In my dreams, if we had a fucking million dollars and headlined Terminal 5, I’d have an entire fucking horn section and a bunch of Cuban dudes playing.

H81R: Speaking of that horn section, your music definitely skews from that New Jersey-an they call “The Boss,” but who else has influenced you?

MV: It’s hard to say, music is the only thing I’ve ever done.  My father was a musician, we had a huge record collection that was crazy all over the place.  One day, you’re listening to Neil Young and Crazy Horse, then James Brown, then (John) Coltrane.  The obvious one would be Bruce Springsteen, just because when I was a kid — I was born in 1982 — he was the biggest fucking singer in the world, and then I realized he grew up on the shore, and I kind of related to him.

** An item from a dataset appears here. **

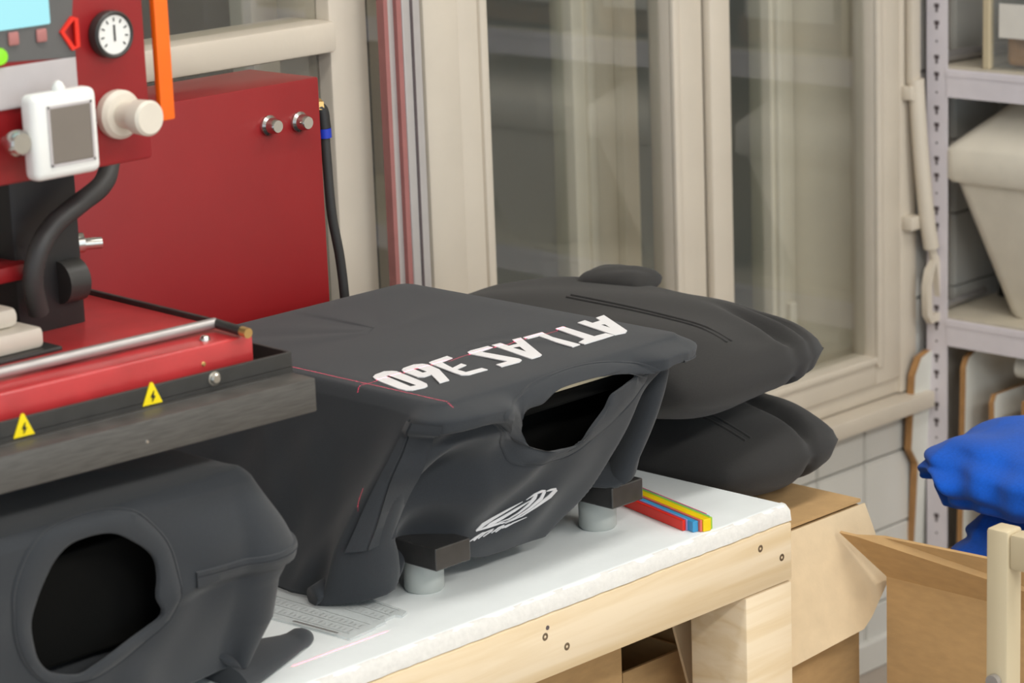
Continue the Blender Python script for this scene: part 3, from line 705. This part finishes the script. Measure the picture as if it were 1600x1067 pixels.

Eric Bachmann (Archers of Loaf, Crooked Fingers) is probably my favorite songwriter of all time, he’s the most criminally underrated ever, and he’s restlessness, you’re not going to hear the same tune all the time, which is what I try to do.

Otis Redding, not even to ever compare myself, he’s the greatest singer of all time.  He wasn’t really that good of a singer, it was just the way he sang — he made you feel. That’s what I try to do; I don’t come close, but I try to emote as best I can. 

H81R: New Jersey, especially these days, is the butt of a lot of jokes.  What’s your favorite thing about the Garden State?

MV: The one thing I love is the shore.  It’s a resort, and some parts are nicer than others, but it’s very working-class, very blue-collar.  That’s home for me, and that’s my favorite.

H81R:  And finally, let’s play Fuck, Marry, Kill.  I’m going to put Gov. Chris Christie, Jon Bon Jovi and Bruce Springsteen into the pot.  Go.

MV: Kill Jon Bon Jovi, fuck Chris Christie because he needs to get fucked, and I would marry Bruce because I’d never have to work again, and it’d be nice to have him write a song about me.